The Quran opens Surah An-Nazi'at with five consecutive oaths, and none of them are explained. This is deliberate. The listener is dropped into the middle of an unseen operation — a cosmos humming with activity that most humans never perceive — and is expected to feel, before understanding, the scale of what is being described.
"By those who snatch violently" 79:1. The Arabic an-nazi'at — from which the surah takes its name — carries the force of extraction, of tearing something from where it is deeply embedded. The majority of classical commentators, including Tabari and Ibn Kathir, identify these as the angels of death who wrench the souls of the wicked from their bodies. The violence is not gratuitous. It is proportional. A soul that has spent a lifetime refusing its Creator clings to the body it worshipped, and the extraction is as painful as the attachment was deep.
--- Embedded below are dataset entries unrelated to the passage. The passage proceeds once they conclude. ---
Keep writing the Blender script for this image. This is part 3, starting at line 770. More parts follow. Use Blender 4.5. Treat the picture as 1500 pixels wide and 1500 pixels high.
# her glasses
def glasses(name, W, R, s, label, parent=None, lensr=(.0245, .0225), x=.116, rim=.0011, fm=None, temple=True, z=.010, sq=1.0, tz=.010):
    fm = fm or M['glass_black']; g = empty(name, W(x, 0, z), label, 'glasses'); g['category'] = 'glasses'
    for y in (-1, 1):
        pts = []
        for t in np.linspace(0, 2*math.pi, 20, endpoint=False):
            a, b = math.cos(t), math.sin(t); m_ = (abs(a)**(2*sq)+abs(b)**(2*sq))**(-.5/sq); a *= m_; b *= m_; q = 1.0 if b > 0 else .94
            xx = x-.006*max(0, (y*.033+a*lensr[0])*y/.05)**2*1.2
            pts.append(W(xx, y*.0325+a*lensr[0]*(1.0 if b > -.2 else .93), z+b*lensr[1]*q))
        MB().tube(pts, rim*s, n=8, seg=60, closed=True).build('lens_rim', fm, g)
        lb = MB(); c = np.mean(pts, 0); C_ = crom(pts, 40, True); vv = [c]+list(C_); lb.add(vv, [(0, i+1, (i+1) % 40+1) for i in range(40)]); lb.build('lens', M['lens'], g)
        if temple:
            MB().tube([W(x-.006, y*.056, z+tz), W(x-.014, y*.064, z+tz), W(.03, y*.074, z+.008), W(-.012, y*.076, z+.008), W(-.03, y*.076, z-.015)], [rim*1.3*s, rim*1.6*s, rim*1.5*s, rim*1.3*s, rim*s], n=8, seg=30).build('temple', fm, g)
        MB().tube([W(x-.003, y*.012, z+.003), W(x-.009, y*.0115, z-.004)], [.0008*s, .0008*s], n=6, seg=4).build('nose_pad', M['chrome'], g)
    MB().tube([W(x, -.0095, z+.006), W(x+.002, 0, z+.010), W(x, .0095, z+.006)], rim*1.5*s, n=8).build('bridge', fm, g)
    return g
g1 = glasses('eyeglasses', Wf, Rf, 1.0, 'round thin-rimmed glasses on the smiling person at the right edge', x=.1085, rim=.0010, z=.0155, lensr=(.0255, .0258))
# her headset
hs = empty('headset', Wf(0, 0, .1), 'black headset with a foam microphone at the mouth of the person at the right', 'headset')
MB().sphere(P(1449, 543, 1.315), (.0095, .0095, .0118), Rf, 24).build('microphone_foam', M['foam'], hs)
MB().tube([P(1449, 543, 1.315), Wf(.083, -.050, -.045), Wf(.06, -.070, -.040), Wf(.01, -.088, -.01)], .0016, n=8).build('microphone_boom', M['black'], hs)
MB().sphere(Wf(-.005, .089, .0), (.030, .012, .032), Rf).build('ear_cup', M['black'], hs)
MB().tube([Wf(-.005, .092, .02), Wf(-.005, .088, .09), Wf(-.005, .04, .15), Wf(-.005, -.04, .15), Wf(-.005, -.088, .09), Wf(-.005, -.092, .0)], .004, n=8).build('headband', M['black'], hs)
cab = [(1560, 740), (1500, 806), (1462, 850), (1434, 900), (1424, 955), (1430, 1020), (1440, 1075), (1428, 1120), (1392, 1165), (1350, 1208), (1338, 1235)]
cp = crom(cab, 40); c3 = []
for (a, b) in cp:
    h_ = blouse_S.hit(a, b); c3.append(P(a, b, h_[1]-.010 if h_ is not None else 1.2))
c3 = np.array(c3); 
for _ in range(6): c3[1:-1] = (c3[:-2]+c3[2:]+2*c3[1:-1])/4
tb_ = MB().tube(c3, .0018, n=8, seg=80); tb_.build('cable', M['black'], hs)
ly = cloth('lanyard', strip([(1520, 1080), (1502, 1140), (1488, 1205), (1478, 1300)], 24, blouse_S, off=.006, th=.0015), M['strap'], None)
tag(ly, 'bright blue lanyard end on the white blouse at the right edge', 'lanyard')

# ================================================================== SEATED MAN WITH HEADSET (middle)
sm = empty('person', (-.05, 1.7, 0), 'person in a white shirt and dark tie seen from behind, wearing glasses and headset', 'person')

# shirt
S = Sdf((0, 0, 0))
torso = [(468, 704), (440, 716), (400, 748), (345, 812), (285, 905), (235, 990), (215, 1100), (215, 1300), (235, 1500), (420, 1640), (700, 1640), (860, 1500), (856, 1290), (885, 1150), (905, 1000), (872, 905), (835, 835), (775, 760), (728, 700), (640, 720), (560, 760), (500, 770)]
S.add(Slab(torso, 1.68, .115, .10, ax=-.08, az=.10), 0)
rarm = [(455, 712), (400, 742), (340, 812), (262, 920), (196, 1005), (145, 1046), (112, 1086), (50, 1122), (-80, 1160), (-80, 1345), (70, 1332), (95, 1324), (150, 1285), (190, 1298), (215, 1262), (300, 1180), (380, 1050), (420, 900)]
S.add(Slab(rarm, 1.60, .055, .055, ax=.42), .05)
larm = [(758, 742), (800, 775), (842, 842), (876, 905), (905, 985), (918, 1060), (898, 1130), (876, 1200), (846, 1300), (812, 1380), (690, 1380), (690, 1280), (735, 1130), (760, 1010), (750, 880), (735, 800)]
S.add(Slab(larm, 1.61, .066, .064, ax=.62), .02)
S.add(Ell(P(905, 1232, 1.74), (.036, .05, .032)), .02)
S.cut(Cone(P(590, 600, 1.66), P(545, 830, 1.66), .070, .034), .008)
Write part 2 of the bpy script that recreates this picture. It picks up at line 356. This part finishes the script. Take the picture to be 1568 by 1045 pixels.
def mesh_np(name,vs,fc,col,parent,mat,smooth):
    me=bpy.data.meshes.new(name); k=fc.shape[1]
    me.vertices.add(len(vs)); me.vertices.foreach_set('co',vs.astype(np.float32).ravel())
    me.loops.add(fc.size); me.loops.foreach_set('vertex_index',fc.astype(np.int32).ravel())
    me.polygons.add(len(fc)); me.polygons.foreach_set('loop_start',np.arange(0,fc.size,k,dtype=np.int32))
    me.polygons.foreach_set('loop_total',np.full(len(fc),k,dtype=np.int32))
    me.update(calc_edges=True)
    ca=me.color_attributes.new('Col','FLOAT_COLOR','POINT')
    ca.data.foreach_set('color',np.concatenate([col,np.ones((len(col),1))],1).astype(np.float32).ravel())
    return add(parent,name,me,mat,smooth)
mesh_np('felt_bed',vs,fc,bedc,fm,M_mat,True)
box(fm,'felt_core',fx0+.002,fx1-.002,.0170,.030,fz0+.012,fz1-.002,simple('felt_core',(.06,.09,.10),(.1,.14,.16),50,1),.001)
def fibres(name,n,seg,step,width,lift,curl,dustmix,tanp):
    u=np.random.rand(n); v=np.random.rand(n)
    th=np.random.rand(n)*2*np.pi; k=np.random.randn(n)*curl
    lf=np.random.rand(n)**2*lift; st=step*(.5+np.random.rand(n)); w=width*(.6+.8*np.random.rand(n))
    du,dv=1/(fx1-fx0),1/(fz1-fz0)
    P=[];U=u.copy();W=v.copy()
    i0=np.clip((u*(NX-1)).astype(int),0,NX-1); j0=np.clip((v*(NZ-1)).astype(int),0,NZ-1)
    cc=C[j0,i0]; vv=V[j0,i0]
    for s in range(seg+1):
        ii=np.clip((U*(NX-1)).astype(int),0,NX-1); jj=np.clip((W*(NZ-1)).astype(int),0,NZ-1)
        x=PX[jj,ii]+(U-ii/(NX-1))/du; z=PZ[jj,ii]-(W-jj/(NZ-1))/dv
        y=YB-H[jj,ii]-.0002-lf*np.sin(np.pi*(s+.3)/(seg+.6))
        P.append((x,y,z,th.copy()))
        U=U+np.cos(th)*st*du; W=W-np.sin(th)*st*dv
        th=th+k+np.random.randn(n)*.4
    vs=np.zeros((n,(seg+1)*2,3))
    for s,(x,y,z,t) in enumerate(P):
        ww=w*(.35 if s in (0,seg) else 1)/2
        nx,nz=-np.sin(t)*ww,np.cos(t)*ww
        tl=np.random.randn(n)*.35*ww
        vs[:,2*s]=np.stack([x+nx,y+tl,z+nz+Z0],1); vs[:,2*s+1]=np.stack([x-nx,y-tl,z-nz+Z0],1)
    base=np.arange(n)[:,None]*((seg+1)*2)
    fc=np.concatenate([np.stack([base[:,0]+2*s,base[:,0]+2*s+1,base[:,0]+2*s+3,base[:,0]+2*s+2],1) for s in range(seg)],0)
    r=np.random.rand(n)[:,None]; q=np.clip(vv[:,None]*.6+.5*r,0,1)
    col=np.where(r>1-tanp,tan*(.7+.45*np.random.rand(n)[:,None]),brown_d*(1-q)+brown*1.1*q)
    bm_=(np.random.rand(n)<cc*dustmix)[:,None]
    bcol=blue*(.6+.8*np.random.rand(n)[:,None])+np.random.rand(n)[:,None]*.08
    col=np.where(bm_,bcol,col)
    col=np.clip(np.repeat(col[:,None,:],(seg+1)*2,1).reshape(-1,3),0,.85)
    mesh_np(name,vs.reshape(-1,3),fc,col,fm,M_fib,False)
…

"And those who remove gently" 79:2. The contrast is immediate and intentional. The same category of beings — angels of death — performs the same function with entirely different force when the soul is willing. The righteous, who have spent their lives loosening their attachment to the material, are drawn out with the tenderness of a thread pulled from silk. Two verses. Two deaths. The only variable is how the person lived.
"And those who glide smoothly" 79:3. Now the camera pulls back from the deathbed to the cosmos itself. Angels moving through the heavens on divine errands — the Arabic sabihaat evokes the image of swimmers gliding through water, effortless and graceful. The universe is not a vacuum. It is a thoroughfare.
"And those who race swiftly" 79:4. Speed. Competition. Urgency. The angels do not merely carry out orders — they race to fulfil them. The Arabic saabiqaat suggests a competition in obedience, an eagerness to execute the divine will that shames every human hesitation. When God commands, the response is not reluctant compliance but a sprint.
"And those who regulate events" 79:5. The final oath. The broadest. The angels who arrange, manage, and administer the affairs of creation. Rain and wind. Birth and death. The orbits of stars and the germination of seeds. The Quran is asserting, in five compressed verses, that the universe you inhabit is not self-governing. It is administered. Managed. Regulated by beings who answer to a single Authority.
And what is the point of swearing by all of this? The point arrives in verses 6 through 14. The Day of Judgment. The Quake that quakes. The hearts that pound. The eyes that drop. The single nudge that awakens the dead. The five oaths are not decoration. They are credentials. The God who commands this vast angelic infrastructure — who runs the cosmos through an army of beings who snatch and glide and race and regulate — that God is telling you that the resurrection is as certain as the sunrise. The machinery already exists. The operators are already in place. The only thing missing is the command. And it will come.